Tout à l'heure, nous évoquions le texte récent sur les nouvelles régulations économiques. Le souci de préciser la loi en matière d'information des salariés lorsque surviennent des offres publiques d'achat et des offres publiques d'échange a, en effet, figuré au coeur des préoccupations du texte du Gouvernement, et Mme le ministre avait tout à fait raison de le rappeler. Nous avons dû traiter un problème difficile qui était précisément de concilier ces deux ordres de législation : la législation boursière et financière, d'un côté, et la législation sociale, le droit des relations du travail, de l'autre.
Mme Nicole Borvo. Quel déséquilibre !
M. Philippe Marini. Ce fut un travail délicat, que l'on s'est efforcé de mener de manière à éviter les risques, d'un côté comme de l'autre. Nous avions dit - souvenez-vous-en - que l'on se situait quelque part entre le délit d'initié et le délit d'entrave aux compétences et aux prérogatives du comité d'entreprise.
Mes chers collègues, je crois que seule la proposition de la commission est de nature à bien concilier tous les éléments du droit économique et social. Pour ma part, je suis tout à fait surpris que plusieurs collègues qui siègent à gauche dans cet hémicycle s'étonnent de choses qui sont de véritables évidences et ne veuillent considérer qu'une partie de la législation au détriment de toute une autre qui, au même titre, forme le droit positif tel qu'il faut bien l'appliquer et tel que les tribunaux, en particulier les juridictions pénales, l'appliqueront.
Mme Nicole Borvo. Pour l'instant, le droit est bien déséquilibré !
M. le président.
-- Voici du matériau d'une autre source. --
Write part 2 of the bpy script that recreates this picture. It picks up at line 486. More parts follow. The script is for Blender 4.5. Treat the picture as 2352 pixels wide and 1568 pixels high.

Personne ne demande plus la parole ?...
Je mets aux voix l'amendement n° 109, repoussé par le Gouvernement.

(L'amendement est adopté.)
M. le président. Mes chers collègues, nous allons interrompre nos travaux ; nous les reprendrons à vingt et une heure trente.
La séance est suspendue.
(La séance, suspendue à dix-neuf heures trente, est reprise à vingt et une heures trente-cinq.)